Squeezing different systems against each other on a roof can create competition for roof space and increase the importance of early-stage detailed design input. “If you've got a large roof with a range of services, you need to consider fire performance and how these services might interact, along with safe access across the roof for maintenance,” says Raftery. Such access is intended for periodic maintenance only, rather than routine use of the roof.

Other challenges are arising around embodied carbon targets, he notes, as designers look to build with lower carbon structures such as timber.

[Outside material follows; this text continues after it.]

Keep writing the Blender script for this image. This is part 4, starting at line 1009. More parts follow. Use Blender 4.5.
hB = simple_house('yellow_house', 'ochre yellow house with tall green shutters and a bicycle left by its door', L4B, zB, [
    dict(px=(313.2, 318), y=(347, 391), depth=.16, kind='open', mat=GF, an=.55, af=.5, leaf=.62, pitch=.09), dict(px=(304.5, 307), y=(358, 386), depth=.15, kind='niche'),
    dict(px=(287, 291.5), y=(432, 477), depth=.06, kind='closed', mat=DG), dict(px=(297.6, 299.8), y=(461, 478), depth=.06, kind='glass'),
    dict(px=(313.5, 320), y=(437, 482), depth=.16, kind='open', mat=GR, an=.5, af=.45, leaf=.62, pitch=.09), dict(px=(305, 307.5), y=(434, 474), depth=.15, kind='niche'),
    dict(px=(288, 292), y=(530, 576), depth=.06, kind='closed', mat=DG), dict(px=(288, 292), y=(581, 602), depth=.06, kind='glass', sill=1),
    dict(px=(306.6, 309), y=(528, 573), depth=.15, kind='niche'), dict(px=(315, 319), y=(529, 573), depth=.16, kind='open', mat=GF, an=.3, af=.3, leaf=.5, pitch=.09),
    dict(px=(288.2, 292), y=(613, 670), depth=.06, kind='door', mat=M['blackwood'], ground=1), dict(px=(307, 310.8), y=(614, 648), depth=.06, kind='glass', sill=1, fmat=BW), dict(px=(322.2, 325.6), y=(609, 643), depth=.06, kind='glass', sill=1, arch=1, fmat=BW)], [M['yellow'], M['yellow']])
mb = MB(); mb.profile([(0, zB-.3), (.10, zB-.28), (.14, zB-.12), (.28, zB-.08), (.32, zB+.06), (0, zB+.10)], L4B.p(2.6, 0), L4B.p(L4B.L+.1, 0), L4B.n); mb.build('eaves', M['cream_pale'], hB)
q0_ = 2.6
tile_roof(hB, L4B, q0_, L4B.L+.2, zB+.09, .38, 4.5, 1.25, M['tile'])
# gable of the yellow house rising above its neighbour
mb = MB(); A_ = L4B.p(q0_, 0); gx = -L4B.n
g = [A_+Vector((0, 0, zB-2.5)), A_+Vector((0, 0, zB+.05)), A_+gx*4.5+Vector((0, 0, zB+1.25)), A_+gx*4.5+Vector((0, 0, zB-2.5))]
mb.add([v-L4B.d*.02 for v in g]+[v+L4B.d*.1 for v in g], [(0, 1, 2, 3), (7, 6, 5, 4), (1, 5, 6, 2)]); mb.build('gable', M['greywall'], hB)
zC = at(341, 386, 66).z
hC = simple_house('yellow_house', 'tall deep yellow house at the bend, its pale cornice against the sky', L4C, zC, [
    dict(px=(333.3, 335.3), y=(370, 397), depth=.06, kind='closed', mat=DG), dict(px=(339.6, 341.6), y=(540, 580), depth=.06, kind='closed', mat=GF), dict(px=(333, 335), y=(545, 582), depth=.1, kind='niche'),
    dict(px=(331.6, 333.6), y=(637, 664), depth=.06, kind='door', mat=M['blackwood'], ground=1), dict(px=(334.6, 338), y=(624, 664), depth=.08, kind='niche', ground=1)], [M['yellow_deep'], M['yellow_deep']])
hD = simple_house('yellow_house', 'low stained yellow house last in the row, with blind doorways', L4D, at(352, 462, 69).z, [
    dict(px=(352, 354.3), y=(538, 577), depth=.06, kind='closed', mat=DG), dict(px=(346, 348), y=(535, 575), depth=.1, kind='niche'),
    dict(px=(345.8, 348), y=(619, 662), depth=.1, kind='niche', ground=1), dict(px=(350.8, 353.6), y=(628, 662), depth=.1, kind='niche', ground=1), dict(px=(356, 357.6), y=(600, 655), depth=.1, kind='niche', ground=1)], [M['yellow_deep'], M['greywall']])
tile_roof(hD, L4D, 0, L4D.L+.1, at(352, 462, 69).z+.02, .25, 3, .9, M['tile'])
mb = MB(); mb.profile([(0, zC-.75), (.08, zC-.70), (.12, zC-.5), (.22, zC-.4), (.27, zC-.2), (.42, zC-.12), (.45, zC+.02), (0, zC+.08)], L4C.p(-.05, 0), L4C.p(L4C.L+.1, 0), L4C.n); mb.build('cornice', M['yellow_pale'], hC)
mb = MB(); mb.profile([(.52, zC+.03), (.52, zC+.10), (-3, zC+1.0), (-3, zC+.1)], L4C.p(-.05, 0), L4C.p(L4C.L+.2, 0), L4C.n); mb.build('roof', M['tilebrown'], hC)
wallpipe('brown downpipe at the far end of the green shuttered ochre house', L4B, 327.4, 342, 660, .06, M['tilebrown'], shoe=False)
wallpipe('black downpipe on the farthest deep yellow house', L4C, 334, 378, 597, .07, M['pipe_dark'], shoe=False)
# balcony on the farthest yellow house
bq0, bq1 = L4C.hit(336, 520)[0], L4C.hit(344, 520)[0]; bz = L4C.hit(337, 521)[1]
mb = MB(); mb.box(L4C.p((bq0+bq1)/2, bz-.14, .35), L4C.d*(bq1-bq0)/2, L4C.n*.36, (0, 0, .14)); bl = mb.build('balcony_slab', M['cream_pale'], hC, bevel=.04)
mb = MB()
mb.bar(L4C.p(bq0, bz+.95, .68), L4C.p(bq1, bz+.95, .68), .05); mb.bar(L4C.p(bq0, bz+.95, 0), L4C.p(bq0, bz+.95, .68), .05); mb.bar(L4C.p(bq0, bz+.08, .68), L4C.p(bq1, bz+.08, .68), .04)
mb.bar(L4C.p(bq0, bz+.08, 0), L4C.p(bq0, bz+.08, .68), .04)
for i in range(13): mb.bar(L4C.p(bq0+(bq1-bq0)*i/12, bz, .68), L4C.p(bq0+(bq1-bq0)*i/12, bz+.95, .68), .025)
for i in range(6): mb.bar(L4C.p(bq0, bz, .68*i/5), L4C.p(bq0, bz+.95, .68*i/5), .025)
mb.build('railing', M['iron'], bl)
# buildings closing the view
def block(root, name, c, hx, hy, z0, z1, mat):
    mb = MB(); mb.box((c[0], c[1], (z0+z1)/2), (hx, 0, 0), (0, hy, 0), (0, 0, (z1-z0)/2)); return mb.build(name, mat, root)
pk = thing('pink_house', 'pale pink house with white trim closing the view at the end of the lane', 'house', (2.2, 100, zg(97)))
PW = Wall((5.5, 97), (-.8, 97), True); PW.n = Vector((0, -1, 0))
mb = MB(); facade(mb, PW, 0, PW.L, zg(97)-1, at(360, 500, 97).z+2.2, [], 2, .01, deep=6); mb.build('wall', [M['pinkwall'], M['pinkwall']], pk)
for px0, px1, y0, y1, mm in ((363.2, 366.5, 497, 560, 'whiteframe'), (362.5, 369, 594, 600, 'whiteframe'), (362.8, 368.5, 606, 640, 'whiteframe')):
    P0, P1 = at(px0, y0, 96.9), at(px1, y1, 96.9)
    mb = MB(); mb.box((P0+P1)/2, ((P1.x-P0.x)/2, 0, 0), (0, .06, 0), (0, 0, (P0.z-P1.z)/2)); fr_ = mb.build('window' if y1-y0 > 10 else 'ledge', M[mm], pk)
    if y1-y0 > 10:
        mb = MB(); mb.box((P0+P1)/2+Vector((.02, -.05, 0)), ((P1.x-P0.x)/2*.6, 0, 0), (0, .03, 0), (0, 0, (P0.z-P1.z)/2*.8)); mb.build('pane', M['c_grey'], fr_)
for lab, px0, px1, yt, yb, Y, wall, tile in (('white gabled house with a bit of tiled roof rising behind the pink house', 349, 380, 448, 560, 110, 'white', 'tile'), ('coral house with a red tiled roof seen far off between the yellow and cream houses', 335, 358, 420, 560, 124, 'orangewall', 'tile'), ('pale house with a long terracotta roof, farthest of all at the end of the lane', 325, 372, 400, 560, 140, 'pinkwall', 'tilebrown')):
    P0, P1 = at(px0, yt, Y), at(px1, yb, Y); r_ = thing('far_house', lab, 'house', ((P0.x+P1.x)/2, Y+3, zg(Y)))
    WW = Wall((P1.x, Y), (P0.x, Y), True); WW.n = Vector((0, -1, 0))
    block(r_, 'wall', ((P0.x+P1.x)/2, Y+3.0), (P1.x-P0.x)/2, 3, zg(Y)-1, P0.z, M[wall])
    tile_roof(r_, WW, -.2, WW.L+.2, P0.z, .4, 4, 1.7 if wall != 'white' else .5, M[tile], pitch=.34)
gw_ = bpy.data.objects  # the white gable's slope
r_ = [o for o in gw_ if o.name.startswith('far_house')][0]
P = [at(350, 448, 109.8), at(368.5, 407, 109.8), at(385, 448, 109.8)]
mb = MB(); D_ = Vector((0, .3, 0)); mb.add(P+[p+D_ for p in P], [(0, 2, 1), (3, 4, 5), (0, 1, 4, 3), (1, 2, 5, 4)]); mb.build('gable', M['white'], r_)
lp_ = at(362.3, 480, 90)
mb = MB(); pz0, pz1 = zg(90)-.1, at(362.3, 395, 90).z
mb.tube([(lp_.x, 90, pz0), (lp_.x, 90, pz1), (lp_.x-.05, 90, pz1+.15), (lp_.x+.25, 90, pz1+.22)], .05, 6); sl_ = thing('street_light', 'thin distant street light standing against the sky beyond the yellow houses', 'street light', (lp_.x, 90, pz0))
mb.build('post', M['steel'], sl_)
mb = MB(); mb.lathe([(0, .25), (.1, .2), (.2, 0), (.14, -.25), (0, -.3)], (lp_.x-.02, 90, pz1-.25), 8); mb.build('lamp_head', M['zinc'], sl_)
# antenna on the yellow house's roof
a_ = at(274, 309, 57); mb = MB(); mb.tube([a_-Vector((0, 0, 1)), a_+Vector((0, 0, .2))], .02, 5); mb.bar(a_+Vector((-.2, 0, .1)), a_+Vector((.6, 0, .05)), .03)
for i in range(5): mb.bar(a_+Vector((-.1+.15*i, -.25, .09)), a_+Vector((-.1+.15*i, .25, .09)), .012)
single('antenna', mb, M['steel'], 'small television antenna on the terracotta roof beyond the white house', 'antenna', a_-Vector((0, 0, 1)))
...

They must therefore rethink structural requirements when a green or blue roof is being installed. 

Similarly, using thicker roof insulation could mean increasing the size of a wall or footing, requiring greater scrutiny of which products have the lowest overall carbon impact on a scheme rather than just focussing on the individual product’s embodied carbon.

Alongside these concerns, the industry is also grappling with a lack of fire standards related to solar PV. Major proposed changes to Approved Document B (Fire Safety) feature specific provisions for incorporating PV systems on roofs, but remain in consultation with implementation not expected until 2029.

The proposals also include requirements for PV panels to be set at a greater distance from walls and roof edges — a constraint that will make the 40% coverage target harder to achieve on many roofs.

In an era of tighter regulation and rising expectations on sustainability, it’s clear the roof can no longer be treated as an afterthought, it should be viewed as a critical high-performance system from the outset.